When the concrete has set, work can begin on internal finishes regardless of the driving wind and rain on the south coast site.

Beyond providing weather protection and good thermal and acoustic properties, the permanent polystyrene shuttering also allows for a quick internal fit-out. All wiring can be placed by running a hot-knife through the polystyrene and pushing a cable into the cavity, while plasterboard can be screwed straight on top.

"Once we have mastered the pour, we can expect to gain real efficiency," Pearson says. "It's a complicated process, but once you get used to it you can go faster and faster, and being able to screw plasterboard straight on to the wall is a real advantage."

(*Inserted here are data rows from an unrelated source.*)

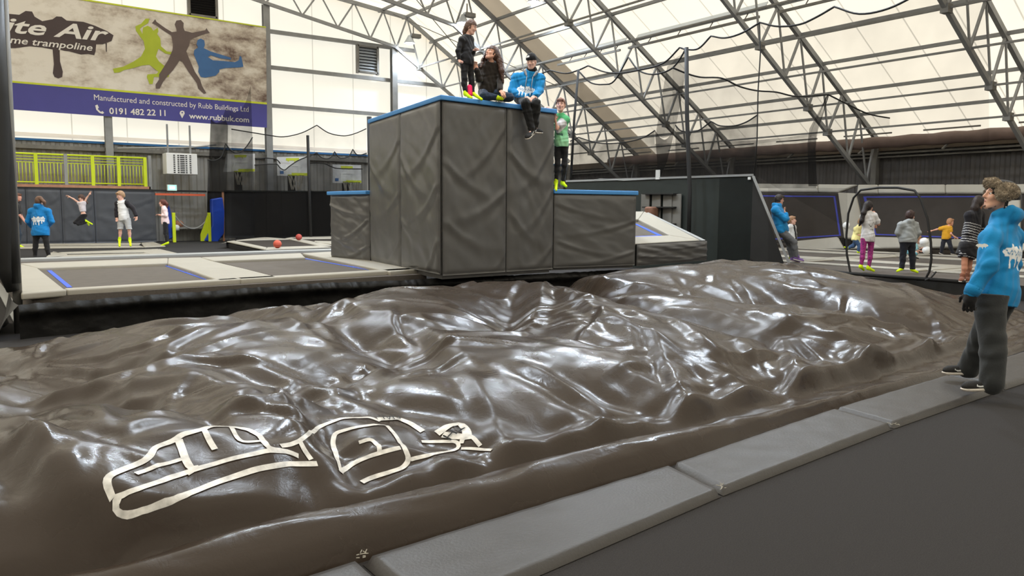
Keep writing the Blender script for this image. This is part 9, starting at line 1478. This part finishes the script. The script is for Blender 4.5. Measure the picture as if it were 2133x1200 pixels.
# ================================================================== balcony with lime railing, padded wall under it
YP = atZ(200, 507, BZ)[1]
def pw(x, y, dy=0): return atY(x, y, YP - dy)
labs_p = ['charcoal wall pad beside the dark pole at the left edge', 'charcoal wall pad behind the woman in the blue hoodie', 'charcoal wall pad left of the jumping girl', 'charcoal wall pad behind the boy in the raglan top']
cuts = [(-60, -60), (53, 57), (126, 132), (194, 200), (322, 327)]
for k in range(4):
    (a0, a1), (b0, b1) = cuts[k], cuts[k + 1]
    t_ = thing('wall_pad', labs_p[k], 'wall pad', pw((a1 + b1) / 2, 507), 'charcoal pads on the far wall')
    yt = lambda x: 389.8 + (x - 30) * .0244
    cover_panel('pad_face', pw(a1 + .3, on_line((60, 510), (325, 504), a1)), pw(b1 - .3, on_line((60, 510), (325, 504), b1)), pw(b0 - .3, yt(b0) + 1), pw(a0 + .3, yt(a0) + 1), .06, M['charpad'], t_, 70 + k, .02, 26, 26, 3)
bal = thing('balcony', 'timber balcony deck with lime green railing above the padded wall', 'balcony', pw(180, 388))
zb0, zb1 = pw(200, 393)[2], pw(200, 386.5)[2]
xe = pw(314, 395)[0]
build('platform', MB().span((-3, YP, zb0), (xe, YG - .1, zb1)), M['wood'], bal)
build('beam', MB().span((-3, YP - .02, zb0 - .05), (xe + .05, YP + .12, zb0 + .02)), M['blackvinyl'], bal)
yr = YP + .06
zt_, zl_ = atY(200, 325.4, yr)[2], atY(200, 382, yr)[2]
def rail(z, r): build('rail', MB().tube([(-3, yr, z), (atY(300, 330, yr)[0], yr, z)], r, 8), M['lime'], bal, True)
rail(zt_, .035); rail(zl_, .022)
for f in (.1, .2, .3): rail(zt_ - (zt_ - zl_) * f, .014)
for px, m in ((75, 'lime'), (137, 'lightgrey'), (193, 'lime'), (247, 'lime'), (302, 'lime')):
    x = atY(px, 350, yr)[0]; build('post', MB().span((x - .055, yr - .05, zb1 - .1), (x + .055, yr + .05, zt_ + .03)), M[m], bal)
x0 = atY(20, 350, yr)[0]; x1 = atY(300, 350, yr)[0]; n = 40
for k in range(n):
    x = x0 + (x1 - x0) * (k + .5) / n; build('baluster', MB().tube([(x, yr, zl_), (x, yr, zt_ - (zt_ - zl_) * .3)], .012, 6), M['lime'], bal, True)
xr = x1 + .05
build('end_panel', MB().span((xr, yr, zl_ - .05), (xr + .03, YG - .5, zt_ - (zt_ - zl_) * .3)), M['lime'], bal)
build('rail', MB().tube([(xr, yr, zt_), (xr + .03, YG - .5, zt_)], .03, 8), M['lime'], bal, True)
build('post', MB().span((xe - .05, YP - .0, zb0 - .1), (xe + .05, YP + .1, zt_ + .1)), M['steel'], bal)
# white blower heater and its support rail, illuminated exit sign
hp = YG - 1.6
a, b = atY(346, 318, hp), atY(412, 364, hp)
ht = thing('blower_heater', 'white blower heater with slotted front hung on the gable wall', 'heater', (a + b) / 2)
build('cabinet', MB().span((a[0], hp, b[2]), (b[0], hp + .7, a[2])), M['whitepanel'], ht, bevel=.02)
for i in range(10):
    for j in range(5):
        x = a[0] + (b[0] - a[0]) * (.25 + .13 * j); z = b[2] + (a[2] - b[2]) * (.08 + .09 * i)
        w_ = .1 if j == 2 else .04
        build('slot', MB().span((x - w_ / 1.2, hp - .006, z - .02), (x + w_ / 1.2, hp + .01, z + .02)), M['black'], ht)
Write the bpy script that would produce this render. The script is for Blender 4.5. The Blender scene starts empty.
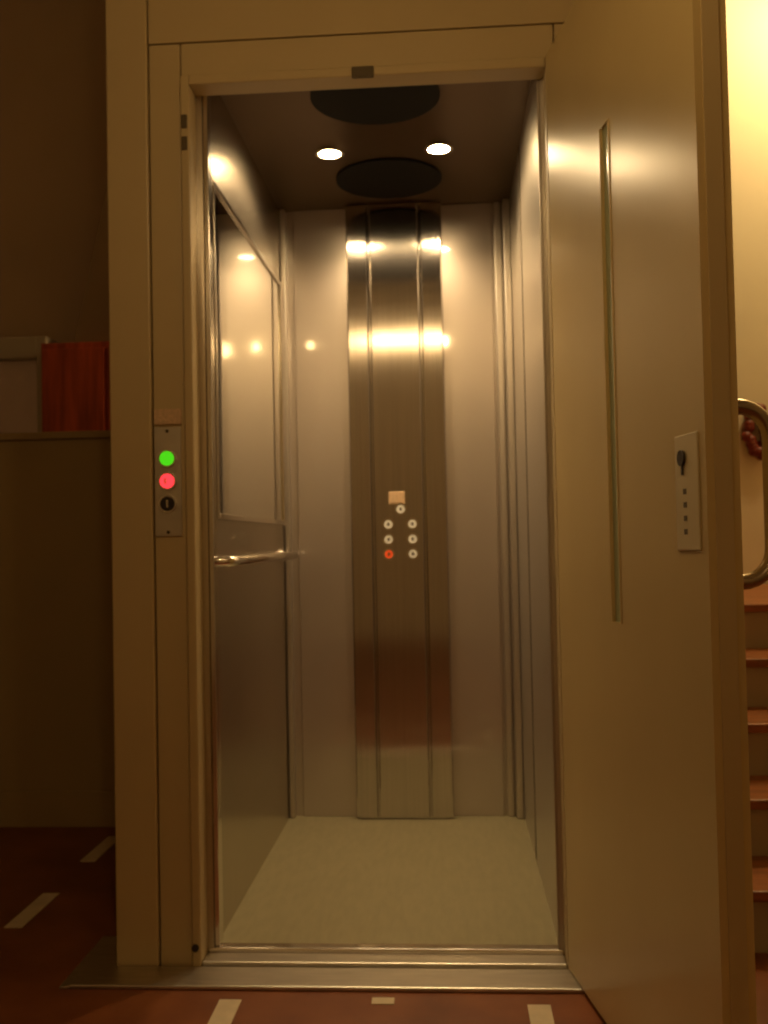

Pearson candidly admits that the use of ICF has been "a learning process - particularly on the engineering side", but he is confident its use will grow in the UK. "It's a new product to us and to the engineer, and there are plenty of hurdles to get over, but I like the product and I think it has a future," he says.

"Builders are reluctant to try anything new and until it is more established and contractors are specialising in ICF some contractors may be put off. It can be a little bit difficult to work with, but we have learned from this and would use it again." On leaving he issues a final warning: "But on a practical level its success comes from good design."